Question 2: The Safe Stop Co. was a brake manufacturing company. It experienced great financial difficulties in the fall of 2007. It had a chance to obtain the patent rights to a new brake which would last four times longer than other brakes on the market. Manufacturing this brake might put Safe Stop back on its feet. Unfortunately, Safe Stop had a large debt outstanding - it owed Fast Financing Co. $2,600,000 for an overdue loan. Safe Stop could not purchase the patent rights until it removed the debt owed to Fast from its books.
Fast's loan officer met with the officers of Safe Stop. Safe Stop's officers explained the whole situation, its desire to be able to purchase the patent rights and the fact that to obligate itself to buy the patent rights, which were very expensive, it would have to wipe clean the loan from Fast. After some negotiation, the Fast Financing Co. and Safe Stop entered into a written agreement as follows: Safe Stop promised to pay $1,400,000 to Fast Financing, and in return, Fast promised to accept that amount as full and complete satisfaction for the loan to Safe Stop and thus to cancel the balance due of $1,200,000. Safe Stop paid the $1,400,000.
Pursuant to this agreement, Safe Stop purchased the patent rights at great cost. Four months later Fast Financing sued Safe Stop to recover the balance of the loan - $1,200,000. Safe Stop contended that Fast Financing has no right to the additional money. Who will win? DISCUSS the arguments of BOTH parties.

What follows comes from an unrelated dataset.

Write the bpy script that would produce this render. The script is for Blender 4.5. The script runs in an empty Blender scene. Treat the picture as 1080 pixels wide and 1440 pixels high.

Question 3: Baker and Zale each contracted with Computer Information Services, Inc. to purchase shares of its stock. Both believed the corporation had assets worth $11 million. Zale later refused to go through with the purchase of the CIS stock on the grounds that the company did not have assets of $11 million as Zale had believed but instead had assets of only $4.5 million. Zale refused to pay the corporation for the shares he had agreed to purchase from it. As a result, the corporation sued Zale for breach of contract. Can the corporation enforce the contract and recover the purchase price? Why or why not? What defense(s) can Zale raise? EXPLAIN FULLY.